Modern video games come with increasingly large and complex worlds to satisfy players’ demands for a rich and long-lasting playing experience. This development brings along new challenges: For instance, how can we design robust and believable characters that players can engage with in an open-ended way? Or how can we assess the quality of game content, especially when being procedurally generated? In this talk, Christian will motivate the use of intrinsically motivated reinforcement learning – a technique which currently gains strong momentum in the search for artificial general intelligence – to address the challenges of next-generation video games.

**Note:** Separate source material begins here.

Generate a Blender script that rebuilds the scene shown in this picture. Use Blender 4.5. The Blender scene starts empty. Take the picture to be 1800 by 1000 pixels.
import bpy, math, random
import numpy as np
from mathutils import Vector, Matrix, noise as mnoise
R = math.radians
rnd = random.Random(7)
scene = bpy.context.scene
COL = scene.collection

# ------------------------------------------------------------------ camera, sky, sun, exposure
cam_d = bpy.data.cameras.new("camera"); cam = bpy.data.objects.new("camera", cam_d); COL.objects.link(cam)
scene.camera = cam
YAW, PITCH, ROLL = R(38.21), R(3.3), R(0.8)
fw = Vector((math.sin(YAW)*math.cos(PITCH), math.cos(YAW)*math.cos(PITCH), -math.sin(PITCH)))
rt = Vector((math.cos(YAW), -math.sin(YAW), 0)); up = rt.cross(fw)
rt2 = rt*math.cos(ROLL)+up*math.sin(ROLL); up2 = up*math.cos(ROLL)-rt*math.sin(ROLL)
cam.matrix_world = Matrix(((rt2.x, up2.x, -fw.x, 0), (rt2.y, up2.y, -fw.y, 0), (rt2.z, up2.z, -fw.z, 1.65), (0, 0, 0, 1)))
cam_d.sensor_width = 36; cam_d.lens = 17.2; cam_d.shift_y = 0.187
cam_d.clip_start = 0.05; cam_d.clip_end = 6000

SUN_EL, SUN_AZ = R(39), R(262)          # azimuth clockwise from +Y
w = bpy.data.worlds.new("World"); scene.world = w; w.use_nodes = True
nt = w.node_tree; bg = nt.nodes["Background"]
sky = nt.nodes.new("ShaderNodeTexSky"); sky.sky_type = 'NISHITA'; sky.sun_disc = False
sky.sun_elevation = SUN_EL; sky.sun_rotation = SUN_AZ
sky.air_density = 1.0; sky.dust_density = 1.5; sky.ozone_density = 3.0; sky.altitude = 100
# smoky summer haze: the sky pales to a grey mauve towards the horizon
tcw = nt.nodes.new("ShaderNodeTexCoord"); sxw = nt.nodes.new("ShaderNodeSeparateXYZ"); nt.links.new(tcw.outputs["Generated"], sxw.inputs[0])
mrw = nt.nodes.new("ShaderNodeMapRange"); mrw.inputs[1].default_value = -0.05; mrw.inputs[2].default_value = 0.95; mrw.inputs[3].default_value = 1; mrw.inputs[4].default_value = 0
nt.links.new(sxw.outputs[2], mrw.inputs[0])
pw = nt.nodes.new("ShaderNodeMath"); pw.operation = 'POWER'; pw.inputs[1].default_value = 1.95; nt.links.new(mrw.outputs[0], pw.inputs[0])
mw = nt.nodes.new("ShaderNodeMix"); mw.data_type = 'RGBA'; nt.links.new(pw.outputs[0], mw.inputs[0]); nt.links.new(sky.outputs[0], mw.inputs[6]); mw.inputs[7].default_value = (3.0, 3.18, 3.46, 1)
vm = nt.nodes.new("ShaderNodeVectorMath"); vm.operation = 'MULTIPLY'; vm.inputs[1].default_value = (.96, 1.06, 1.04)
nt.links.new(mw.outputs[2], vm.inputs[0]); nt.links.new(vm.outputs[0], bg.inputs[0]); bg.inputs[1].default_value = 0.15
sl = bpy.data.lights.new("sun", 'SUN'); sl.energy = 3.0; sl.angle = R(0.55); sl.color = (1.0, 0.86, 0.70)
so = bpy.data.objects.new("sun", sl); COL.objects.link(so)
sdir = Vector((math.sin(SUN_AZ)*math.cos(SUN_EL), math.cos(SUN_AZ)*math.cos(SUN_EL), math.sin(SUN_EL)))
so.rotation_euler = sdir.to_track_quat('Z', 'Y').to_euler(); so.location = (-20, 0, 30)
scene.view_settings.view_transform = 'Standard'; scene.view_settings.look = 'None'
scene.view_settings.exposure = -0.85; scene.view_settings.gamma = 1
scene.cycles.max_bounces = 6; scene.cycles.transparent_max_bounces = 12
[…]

He will give a comprehensive, interdisciplinary introduction to the concept of intrinsic motivation and motivate the design of computational models thereof. He will point out the opportunities and challenges such models hold for game AI, and highlight several applications from his research. The use of intrinsically motivated reinforcement learning for video game AI is still in its infancy, and Christian will consequently finish with a set of open questions and interesting research projects.

 

Short Bio:

Christian Guckelsberger is currently finishing his PhD in the Game AI Research Group at Queen Mary, University of London. Christian’s goal is to engineer autonomous artificial systems that would be deemed creative in their own right by unbiased observers, and he addresses this challenge with computational models of intrinsic motivation. Through both theoretical inquiry and applied studies in videogames, Christian demonstrates that such models can give rise to more general, robust and adaptive creative systems.